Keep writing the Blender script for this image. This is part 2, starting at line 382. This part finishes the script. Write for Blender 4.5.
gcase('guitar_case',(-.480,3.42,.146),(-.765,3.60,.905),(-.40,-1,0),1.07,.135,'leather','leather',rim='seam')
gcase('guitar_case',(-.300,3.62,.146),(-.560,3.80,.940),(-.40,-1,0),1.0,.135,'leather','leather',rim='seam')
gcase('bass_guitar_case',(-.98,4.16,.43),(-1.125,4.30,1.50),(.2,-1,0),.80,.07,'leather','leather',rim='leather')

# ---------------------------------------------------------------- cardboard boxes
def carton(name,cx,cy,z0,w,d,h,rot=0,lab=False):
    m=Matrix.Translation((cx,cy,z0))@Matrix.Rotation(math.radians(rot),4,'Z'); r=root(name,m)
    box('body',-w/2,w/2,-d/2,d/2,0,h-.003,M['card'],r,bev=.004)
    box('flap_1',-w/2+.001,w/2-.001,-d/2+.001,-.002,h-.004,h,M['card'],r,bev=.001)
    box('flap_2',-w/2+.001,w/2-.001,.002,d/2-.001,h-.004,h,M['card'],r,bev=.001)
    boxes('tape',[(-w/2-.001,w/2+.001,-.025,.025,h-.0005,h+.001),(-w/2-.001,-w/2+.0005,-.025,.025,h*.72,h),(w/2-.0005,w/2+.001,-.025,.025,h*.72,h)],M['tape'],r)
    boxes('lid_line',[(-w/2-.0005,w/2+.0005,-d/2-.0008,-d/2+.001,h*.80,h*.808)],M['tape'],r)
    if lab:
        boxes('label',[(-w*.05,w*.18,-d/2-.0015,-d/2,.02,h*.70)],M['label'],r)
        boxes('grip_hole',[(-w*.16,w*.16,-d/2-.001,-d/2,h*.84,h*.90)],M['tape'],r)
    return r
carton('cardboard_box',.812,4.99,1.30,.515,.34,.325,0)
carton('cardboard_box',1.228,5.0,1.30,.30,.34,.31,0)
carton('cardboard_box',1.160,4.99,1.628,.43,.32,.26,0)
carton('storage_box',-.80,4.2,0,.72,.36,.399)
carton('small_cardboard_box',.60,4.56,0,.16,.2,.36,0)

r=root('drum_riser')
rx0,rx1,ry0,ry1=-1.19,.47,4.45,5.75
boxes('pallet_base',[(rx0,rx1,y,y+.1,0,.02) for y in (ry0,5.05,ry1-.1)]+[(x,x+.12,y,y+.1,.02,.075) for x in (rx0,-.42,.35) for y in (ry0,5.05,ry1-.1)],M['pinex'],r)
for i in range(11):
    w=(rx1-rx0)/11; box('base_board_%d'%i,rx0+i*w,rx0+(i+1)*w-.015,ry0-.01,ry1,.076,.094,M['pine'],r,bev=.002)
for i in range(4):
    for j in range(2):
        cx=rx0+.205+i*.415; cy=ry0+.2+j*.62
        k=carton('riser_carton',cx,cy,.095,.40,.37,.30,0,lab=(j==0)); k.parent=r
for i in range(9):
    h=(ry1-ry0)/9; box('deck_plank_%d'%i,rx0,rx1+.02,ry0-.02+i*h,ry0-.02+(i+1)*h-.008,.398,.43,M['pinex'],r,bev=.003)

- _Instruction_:
Quote each line of the data above exactly as written.

- _Expected answer_:
Keep writing the Blender script for this image. This is part 2, starting at line 382. This part finishes the script. Write for Blender 4.5.
gcase('guitar_case',(-.480,3.42,.146),(-.765,3.60,.905),(-.40,-1,0),1.07,.135,'leather','leather',rim='seam')
gcase('guitar_case',(-.300,3.62,.146),(-.560,3.80,.940),(-.40,-1,0),1.0,.135,'leather','leather',rim='seam')
gcase('bass_guitar_case',(-.98,4.16,.43),(-1.125,4.30,1.50),(.2,-1,0),.80,.07,'leather','leather',rim='leather')

# ---------------------------------------------------------------- cardboard boxes
def carton(name,cx,cy,z0,w,d,h,rot=0,lab=False):
    m=Matrix.Translation((cx,cy,z0))@Matrix.Rotation(math.radians(rot),4,'Z'); r=root(name,m)
    box('body',-w/2,w/2,-d/2,d/2,0,h-.003,M['card'],r,bev=.004)
    box('flap_1',-w/2+.001,w/2-.001,-d/2+.001,-.002,h-.004,h,M['card'],r,bev=.001)
    box('flap_2',-w/2+.001,w/2-.001,.002,d/2-.001,h-.004,h,M['card'],r,bev=.001)
    boxes('tape',[(-w/2-.001,w/2+.001,-.025,.025,h-.0005,h+.001),(-w/2-.001,-w/2+.0005,-.025,.025,h*.72,h),(w/2-.0005,w/2+.001,-.025,.025,h*.72,h)],M['tape'],r)
    boxes('lid_line',[(-w/2-.0005,w/2+.0005,-d/2-.0008,-d/2+.001,h*.80,h*.808)],M['tape'],r)
    if lab:
        boxes('label',[(-w*.05,w*.18,-d/2-.0015,-d/2,.02,h*.70)],M['label'],r)
        boxes('grip_hole',[(-w*.16,w*.16,-d/2-.001,-d/2,h*.84,h*.90)],M['tape'],r)
    return r
carton('cardboard_box',.812,4.99,1.30,.515,.34,.325,0)
carton('cardboard_box',1.228,5.0,1.30,.30,.34,.31,0)
carton('cardboard_box',1.160,4.99,1.628,.43,.32,.26,0)
carton('storage_box',-.80,4.2,0,.72,.36,.399)
carton('small_cardboard_box',.60,4.56,0,.16,.2,.36,0)

r=root('drum_riser')
rx0,rx1,ry0,ry1=-1.19,.47,4.45,5.75
boxes('pallet_base',[(rx0,rx1,y,y+.1,0,.02) for y in (ry0,5.05,ry1-.1)]+[(x,x+.12,y,y+.1,.02,.075) for x in (rx0,-.42,.35) for y in (ry0,5.05,ry1-.1)],M['pinex'],r)
for i in range(11):
    w=(rx1-rx0)/11; box('base_board_%d'%i,rx0+i*w,rx0+(i+1)*w-.015,ry0-.01,ry1,.076,.094,M['pine'],r,bev=.002)
for i in range(4):
    for j in range(2):
        cx=rx0+.205+i*.415; cy=ry0+.2+j*.62
        k=carton('riser_carton',cx,cy,.095,.40,.37,.30,0,lab=(j==0)); k.parent=r
for i in range(9):
    h=(ry1-ry0)/9; box('deck_plank_%d'%i,rx0,rx1+.02,ry0-.02+i*h,ry0-.02+(i+1)*h-.008,.398,.43,M['pinex'],r,bev=.003)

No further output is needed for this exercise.